• _WHAT THE TASK ASKS_:
Answer with a number only: how many lines of the data contain "this"?
-- RECORD EXCERPTS start --
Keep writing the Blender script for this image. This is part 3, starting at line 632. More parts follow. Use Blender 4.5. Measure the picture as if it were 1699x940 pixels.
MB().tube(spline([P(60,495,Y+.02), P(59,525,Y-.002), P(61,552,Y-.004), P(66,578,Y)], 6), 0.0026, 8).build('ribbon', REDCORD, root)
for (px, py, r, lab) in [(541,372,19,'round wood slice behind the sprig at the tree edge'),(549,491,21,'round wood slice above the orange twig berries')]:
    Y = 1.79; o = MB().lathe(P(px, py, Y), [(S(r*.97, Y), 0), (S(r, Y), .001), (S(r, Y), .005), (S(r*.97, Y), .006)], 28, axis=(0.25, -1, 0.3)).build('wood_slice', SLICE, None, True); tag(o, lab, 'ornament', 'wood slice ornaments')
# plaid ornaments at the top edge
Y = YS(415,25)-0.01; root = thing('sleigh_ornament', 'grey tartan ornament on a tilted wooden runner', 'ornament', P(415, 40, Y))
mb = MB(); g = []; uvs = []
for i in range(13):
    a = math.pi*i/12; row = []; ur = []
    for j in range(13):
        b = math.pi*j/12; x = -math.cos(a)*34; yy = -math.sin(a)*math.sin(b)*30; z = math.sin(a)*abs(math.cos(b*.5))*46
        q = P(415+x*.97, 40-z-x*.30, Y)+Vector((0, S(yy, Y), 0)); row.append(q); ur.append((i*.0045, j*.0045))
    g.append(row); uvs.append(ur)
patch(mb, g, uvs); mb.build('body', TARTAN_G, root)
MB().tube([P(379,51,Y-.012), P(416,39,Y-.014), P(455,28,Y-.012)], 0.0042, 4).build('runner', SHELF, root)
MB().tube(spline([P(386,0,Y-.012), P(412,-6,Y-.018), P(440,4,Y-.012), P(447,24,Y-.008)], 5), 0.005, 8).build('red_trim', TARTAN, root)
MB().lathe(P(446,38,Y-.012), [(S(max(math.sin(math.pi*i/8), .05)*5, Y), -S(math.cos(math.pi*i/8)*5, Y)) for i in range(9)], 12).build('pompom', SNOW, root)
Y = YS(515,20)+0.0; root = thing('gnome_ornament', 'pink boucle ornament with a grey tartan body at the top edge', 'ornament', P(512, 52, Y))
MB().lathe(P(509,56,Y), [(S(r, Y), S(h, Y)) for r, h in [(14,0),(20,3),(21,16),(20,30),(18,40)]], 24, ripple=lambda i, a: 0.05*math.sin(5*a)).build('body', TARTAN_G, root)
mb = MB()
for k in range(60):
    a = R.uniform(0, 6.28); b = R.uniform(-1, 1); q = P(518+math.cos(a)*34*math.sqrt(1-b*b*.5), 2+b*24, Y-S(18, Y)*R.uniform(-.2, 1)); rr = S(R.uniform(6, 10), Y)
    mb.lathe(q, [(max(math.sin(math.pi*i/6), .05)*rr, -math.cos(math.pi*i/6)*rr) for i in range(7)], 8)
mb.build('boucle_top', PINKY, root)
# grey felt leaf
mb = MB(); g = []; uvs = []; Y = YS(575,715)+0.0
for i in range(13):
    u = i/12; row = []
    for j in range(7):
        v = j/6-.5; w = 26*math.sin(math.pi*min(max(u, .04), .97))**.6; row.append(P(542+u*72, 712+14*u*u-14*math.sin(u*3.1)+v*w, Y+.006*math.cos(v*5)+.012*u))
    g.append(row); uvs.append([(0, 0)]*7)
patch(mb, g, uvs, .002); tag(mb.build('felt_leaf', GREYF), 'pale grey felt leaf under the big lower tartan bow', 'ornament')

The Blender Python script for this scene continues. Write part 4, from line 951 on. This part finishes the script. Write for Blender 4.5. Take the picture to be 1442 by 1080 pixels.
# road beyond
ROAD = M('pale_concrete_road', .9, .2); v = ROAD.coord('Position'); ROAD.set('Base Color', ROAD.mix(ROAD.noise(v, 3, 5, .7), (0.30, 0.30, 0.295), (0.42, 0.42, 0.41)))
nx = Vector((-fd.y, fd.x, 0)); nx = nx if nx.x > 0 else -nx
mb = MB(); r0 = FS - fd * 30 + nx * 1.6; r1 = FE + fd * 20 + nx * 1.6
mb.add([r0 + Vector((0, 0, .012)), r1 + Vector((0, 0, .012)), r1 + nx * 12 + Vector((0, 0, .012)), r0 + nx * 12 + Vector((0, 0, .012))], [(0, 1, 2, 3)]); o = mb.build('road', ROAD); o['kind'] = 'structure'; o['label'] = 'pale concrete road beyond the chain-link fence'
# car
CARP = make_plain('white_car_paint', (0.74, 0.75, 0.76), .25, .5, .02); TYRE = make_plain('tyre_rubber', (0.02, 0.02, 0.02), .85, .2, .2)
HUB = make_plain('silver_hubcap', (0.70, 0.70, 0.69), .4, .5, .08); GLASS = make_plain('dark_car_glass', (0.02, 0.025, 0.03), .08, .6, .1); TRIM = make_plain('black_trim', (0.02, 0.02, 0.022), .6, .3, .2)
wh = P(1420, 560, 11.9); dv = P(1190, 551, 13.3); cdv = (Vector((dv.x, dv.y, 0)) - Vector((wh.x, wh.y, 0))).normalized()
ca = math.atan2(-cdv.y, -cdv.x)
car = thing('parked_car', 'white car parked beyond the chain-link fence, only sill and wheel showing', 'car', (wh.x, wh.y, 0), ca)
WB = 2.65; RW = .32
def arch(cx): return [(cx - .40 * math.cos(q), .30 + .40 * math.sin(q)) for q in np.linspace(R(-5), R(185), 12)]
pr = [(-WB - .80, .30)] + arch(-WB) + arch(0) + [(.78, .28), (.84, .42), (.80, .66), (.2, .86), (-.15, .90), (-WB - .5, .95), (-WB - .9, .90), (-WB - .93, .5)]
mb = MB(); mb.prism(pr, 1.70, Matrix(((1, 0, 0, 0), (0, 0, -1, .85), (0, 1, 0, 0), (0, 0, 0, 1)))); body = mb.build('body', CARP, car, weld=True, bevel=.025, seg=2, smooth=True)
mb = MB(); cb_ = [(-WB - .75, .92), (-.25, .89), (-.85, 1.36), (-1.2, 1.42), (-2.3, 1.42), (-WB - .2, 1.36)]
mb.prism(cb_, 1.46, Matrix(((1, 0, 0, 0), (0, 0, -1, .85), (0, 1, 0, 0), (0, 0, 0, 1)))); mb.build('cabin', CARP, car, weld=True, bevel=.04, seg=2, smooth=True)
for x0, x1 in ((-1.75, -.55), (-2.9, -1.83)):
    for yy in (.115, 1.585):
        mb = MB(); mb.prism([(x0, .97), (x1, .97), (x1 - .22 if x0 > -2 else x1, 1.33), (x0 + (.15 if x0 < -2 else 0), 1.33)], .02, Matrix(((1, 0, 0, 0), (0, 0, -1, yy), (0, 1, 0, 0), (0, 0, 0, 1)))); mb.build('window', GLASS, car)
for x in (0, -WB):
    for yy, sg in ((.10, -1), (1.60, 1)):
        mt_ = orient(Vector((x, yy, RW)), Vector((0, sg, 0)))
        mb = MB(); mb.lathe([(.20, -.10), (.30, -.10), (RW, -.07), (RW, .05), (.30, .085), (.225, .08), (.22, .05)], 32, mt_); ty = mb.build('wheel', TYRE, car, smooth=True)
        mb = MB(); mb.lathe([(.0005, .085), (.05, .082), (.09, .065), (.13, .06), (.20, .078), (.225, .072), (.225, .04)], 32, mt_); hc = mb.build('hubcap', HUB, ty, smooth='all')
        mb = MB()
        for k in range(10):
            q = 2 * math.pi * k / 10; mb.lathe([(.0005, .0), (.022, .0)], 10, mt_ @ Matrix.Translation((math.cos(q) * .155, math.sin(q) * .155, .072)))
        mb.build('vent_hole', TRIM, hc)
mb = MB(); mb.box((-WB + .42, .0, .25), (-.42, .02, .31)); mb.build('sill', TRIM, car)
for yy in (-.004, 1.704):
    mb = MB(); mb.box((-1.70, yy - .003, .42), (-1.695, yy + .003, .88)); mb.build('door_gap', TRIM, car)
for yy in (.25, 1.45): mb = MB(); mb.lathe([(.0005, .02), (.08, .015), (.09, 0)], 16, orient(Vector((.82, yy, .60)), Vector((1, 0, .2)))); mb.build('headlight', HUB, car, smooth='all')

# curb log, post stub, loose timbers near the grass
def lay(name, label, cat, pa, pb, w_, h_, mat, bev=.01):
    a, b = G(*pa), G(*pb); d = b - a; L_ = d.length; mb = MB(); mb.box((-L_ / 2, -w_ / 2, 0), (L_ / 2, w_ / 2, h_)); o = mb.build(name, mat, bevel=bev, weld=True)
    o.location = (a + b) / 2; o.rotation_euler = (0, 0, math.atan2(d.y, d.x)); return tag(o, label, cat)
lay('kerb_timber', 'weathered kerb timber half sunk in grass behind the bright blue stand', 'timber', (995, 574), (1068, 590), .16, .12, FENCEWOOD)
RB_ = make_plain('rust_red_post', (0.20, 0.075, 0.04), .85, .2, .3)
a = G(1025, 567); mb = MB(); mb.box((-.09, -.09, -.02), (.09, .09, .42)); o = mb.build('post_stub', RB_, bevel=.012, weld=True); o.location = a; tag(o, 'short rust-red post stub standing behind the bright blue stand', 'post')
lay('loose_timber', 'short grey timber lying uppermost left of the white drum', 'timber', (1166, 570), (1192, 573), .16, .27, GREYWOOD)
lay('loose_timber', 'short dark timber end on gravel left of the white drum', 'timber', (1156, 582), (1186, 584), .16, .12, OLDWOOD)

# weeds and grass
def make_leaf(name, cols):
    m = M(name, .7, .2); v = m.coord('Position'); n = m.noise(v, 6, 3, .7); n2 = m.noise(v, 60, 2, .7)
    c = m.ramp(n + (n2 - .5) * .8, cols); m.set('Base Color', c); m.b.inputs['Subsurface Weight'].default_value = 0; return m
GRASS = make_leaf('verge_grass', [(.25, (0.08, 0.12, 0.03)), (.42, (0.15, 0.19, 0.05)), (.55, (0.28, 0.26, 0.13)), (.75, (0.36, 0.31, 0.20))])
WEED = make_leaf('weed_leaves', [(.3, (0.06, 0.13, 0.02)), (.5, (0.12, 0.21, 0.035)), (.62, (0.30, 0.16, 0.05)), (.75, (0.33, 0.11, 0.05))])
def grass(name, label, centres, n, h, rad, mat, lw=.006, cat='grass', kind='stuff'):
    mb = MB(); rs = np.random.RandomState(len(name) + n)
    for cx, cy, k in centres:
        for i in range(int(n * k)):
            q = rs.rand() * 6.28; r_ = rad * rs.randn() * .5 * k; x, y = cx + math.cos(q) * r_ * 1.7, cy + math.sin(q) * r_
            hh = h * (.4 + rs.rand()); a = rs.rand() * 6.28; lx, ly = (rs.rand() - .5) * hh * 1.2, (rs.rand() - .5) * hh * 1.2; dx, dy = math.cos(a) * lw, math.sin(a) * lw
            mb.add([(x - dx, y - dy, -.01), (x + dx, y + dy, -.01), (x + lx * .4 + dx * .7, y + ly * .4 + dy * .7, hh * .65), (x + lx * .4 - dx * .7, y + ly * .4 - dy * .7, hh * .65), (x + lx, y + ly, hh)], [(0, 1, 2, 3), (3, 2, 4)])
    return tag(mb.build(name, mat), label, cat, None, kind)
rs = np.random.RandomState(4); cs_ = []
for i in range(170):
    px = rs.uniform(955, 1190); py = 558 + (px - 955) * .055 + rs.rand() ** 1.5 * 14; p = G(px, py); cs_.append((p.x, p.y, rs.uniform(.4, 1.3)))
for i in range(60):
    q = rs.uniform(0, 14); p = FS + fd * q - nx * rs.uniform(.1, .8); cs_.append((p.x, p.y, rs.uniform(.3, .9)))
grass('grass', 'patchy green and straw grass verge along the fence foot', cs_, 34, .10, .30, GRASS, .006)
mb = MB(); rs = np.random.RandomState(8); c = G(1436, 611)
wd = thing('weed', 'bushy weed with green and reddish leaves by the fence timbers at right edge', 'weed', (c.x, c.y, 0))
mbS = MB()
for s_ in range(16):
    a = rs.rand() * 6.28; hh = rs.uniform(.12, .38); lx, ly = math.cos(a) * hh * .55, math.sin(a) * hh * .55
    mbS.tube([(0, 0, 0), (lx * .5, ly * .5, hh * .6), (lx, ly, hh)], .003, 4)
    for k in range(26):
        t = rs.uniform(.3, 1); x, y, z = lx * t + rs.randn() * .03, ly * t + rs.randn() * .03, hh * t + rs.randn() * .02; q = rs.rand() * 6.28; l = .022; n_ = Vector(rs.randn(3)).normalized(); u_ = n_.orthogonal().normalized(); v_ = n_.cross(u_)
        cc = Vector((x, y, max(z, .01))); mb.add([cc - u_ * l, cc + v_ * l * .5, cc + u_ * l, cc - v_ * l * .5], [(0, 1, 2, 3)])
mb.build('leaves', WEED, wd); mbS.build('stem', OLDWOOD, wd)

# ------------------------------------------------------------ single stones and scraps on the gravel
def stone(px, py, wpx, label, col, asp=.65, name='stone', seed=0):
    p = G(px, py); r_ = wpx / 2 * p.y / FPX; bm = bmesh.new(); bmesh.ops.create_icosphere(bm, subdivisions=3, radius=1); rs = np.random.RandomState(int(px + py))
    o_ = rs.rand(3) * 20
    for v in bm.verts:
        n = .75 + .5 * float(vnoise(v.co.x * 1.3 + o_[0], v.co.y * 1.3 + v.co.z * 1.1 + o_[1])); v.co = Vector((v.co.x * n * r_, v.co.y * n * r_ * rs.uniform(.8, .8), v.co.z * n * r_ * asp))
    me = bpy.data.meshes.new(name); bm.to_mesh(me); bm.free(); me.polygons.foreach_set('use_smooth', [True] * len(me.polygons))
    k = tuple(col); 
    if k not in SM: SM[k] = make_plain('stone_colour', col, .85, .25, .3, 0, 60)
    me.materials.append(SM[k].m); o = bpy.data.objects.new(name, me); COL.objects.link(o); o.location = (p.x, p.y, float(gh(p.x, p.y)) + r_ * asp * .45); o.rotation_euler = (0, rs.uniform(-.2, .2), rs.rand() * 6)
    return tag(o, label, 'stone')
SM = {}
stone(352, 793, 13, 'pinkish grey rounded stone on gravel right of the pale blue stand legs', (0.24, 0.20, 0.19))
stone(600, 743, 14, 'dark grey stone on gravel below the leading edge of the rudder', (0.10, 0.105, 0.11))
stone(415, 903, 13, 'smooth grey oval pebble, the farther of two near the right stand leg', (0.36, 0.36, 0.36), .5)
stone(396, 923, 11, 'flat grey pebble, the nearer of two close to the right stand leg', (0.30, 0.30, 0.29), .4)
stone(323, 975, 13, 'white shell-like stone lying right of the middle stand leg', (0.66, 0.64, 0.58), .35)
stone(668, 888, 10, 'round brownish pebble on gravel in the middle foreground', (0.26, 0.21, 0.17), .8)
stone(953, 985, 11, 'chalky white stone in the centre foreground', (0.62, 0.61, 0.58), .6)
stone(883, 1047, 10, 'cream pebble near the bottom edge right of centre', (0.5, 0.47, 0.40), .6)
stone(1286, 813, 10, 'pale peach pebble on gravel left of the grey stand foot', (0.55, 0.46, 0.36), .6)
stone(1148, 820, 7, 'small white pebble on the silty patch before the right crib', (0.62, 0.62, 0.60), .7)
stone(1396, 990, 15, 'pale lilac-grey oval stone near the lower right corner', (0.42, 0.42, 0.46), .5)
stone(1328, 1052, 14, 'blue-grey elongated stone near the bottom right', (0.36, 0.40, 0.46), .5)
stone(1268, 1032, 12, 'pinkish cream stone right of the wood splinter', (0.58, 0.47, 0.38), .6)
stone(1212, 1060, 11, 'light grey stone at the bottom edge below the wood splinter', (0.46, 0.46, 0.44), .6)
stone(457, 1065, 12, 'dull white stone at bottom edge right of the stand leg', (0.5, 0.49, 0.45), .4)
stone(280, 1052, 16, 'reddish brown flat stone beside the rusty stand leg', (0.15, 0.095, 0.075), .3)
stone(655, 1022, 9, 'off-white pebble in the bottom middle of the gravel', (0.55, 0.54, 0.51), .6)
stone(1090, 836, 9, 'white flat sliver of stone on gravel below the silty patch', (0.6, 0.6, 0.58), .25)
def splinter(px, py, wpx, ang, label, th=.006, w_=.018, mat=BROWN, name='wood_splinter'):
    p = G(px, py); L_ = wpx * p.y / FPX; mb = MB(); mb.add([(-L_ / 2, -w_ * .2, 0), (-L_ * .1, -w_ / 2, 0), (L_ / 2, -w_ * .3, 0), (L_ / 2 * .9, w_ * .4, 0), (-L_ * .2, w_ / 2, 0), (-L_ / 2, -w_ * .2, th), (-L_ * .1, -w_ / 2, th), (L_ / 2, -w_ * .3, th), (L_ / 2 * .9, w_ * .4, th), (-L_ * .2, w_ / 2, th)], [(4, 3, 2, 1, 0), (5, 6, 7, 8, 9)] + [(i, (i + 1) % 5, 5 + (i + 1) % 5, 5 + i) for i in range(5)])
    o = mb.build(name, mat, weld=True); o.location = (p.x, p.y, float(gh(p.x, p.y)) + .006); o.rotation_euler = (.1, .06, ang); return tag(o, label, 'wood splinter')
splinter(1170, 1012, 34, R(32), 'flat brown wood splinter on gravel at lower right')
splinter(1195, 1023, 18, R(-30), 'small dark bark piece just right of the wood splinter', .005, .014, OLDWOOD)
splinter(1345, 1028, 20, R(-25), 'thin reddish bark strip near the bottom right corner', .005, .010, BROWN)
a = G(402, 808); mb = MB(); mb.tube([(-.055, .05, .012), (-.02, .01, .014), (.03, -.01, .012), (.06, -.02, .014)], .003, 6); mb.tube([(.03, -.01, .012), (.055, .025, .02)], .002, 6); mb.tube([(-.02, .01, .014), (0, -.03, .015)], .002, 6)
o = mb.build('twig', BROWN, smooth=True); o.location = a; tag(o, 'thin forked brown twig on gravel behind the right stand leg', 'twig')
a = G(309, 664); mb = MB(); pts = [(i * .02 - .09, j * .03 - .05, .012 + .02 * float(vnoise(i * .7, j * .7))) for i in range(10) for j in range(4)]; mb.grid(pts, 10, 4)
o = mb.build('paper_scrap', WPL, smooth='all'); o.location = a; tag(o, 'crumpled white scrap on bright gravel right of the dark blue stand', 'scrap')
-- RECORD EXCERPTS end --
• _ANSWER IN FULL_:
2